Start Collected material
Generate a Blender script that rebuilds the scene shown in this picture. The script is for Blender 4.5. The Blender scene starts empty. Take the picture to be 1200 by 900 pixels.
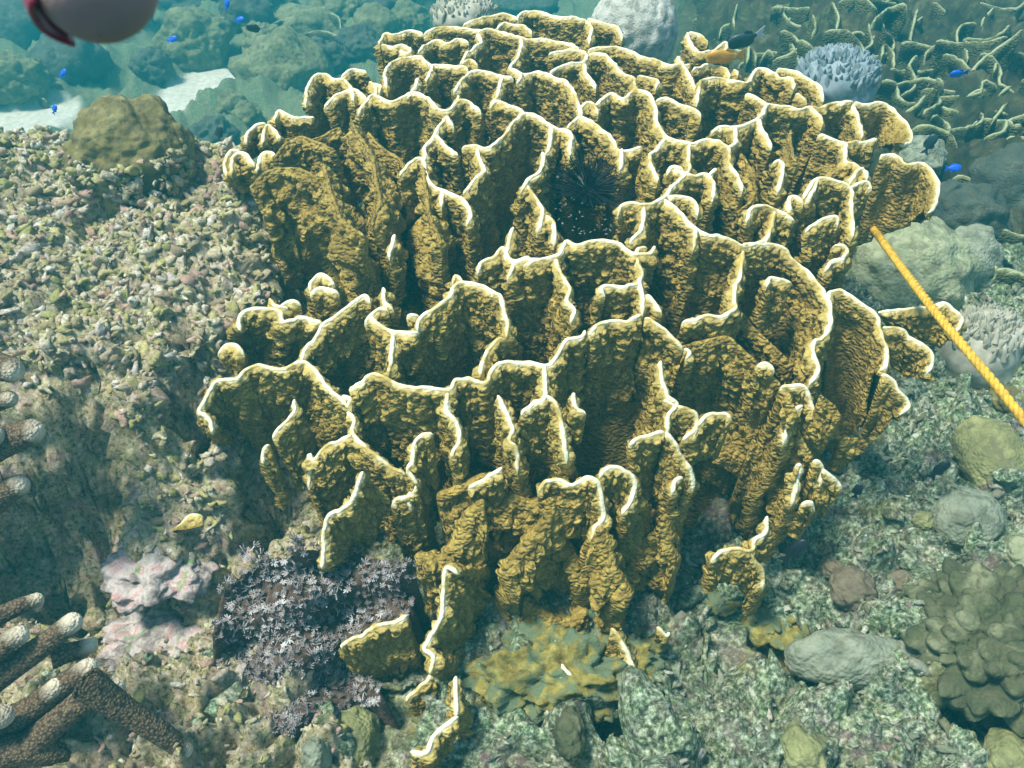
import bpy, math, random
import numpy as np
random.seed(7)
rng = np.random.default_rng(11)
D = bpy.data
C = bpy.context.scene.collection
SC = bpy.context.scene

# ------------------------------------------------------------------ camera, light, exposure
PITCH = math.radians(38.0)
FPX = 1039.23                      # focal length in pixels of a 1200 px wide frame
EYE = np.array([0.0, 0.0, 1.5])
cam = D.cameras.new('camera'); camo = D.objects.new('camera', cam); C.objects.link(camo)
camo.location = EYE; camo.rotation_euler = (math.radians(90) - PITCH, 0, 0)
cam.sensor_width = 36.0; cam.lens = 36.0 * FPX / 1200.0
cam.clip_start = 0.01; cam.clip_end = 200
cam.dof.use_dof = True; cam.dof.focus_distance = 1.65; cam.dof.aperture_fstop = 48
SC.camera = camo
SUN_EL, SUN_AZ = math.radians(66), math.radians(248)   # azimuth clockwise from +Y
w = D.worlds.new('World'); SC.world = w; w.use_nodes = True
wn = w.node_tree.nodes; wl = w.node_tree.links
sky = wn.new('ShaderNodeTexSky'); sky.sky_type = 'NISHITA'; sky.sun_disc = False
sky.sun_elevation = SUN_EL; sky.sun_rotation = SUN_AZ
bg = wn['Background']; bg.inputs['Strength'].default_value = 0.13
wl.new(sky.outputs['Color'], bg.inputs['Color'])
sun = D.lights.new('sun', 'SUN'); sun.energy = 5.0; sun.angle = math.radians(13); sun.color = (1, 0.95, 0.84)
suno = D.objects.new('sun', sun); C.objects.link(suno)
from mathutils import Vector
sdir = Vector((math.cos(SUN_EL) * math.sin(SUN_AZ), math.cos(SUN_EL) * math.cos(SUN_AZ), math.sin(SUN_EL)))
suno.rotation_euler = sdir.to_track_quat('Z', 'Y').to_euler()
SC.view_settings.view_transform = 'Standard'; SC.view_settings.look = 'None'
SC.view_settings.exposure = 0.48; SC.view_settings.gamma = 1.0
SC.render.engine = 'CYCLES'
SC.cycles.volume_bounces = 1
SC.cycles.max_bounces = 5
HAZE_DENSITY = 0.068

# ------------------------------------------------------------------ numpy noise
def hsh(ix, iy, iz, seed=0):
    h = (ix.astype(np.int64) * 374761393 + iy.astype(np.int64) * 668265263 + iz.astype(np.int64) * 2147483647 + seed * 974634777) & 0xffffffff
    h = (h ^ (h >> 13)) * 1274126177 & 0xffffffff
    h = (h ^ (h >> 16)) * 2246822519 & 0xffffffff
    h = h ^ (h >> 13)
    return (h & 0xffffff) / float(0xffffff)
def vnoise(P, seed=0):                     # value noise in -1..1
    i = np.floor(P); f = P - i; f = f * f * (3 - 2 * f); i = i.astype(np.int64)
    r = 0
    for a in (0, 1):
        wx = f[:, 0] if a else 1 - f[:, 0]
        for b in (0, 1):
            wy = f[:, 1] if b else 1 - f[:, 1]
            for c in (0, 1):
                wz = f[:, 2] if c else 1 - f[:, 2]
                r = r + wx * wy * wz * hsh(i[:, 0] + a, i[:, 1] + b, i[:, 2] + c, seed)
    return r * 2 - 1
def fbm(P, scale, octs=3, seed=0, gain=0.5):
    r = 0; a = 1; s = 1.0 / scale
    for k in range(octs):
        r = r + a * vnoise(P * s + 17.3 * k, seed + k); a *= gain; s *= 2.03
    return r
def worley(P, seed=0):                     # F1, F2, cell random
    i = np.floor(P).astype(np.int64); f = P - i
    f1 = np.full(len(P), 9.0); f2 = np.full(len(P), 9.0); cid = np.zeros(len(P))
    for a in (-1, 0, 1):
        for b in (-1, 0, 1):
            for c in (-1, 0, 1):
                jx, jy, jz = i[:, 0] + a, i[:, 1] + b, i[:, 2] + c
                dx = a + hsh(jx, jy, jz, seed + 1) - f[:, 0]
                dy = b + hsh(jx, jy, jz, seed + 2) - f[:, 1]
                dz = c + hsh(jx, jy, jz, seed + 3) - f[:, 2]
                d = dx * dx + dy * dy + dz * dz
                near = d < f1
                f2 = np.where(near, f1, np.minimum(f2, d))
                cid = np.where(near, hsh(jx, jy, jz, seed + 4), cid)
                f1 = np.where(near, d, f1)
    return np.sqrt(f1), np.sqrt(f2), cid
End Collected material
**Instruction**
Select every line in the material above where the string "pixels" occurs, and copy it.

**The completed task**
Generate a Blender script that rebuilds the scene shown in this picture. The script is for Blender 4.5. The Blender scene starts empty. Take the picture to be 1200 by 900 pixels.
FPX = 1039.23                      # focal length in pixels of a 1200 px wide frame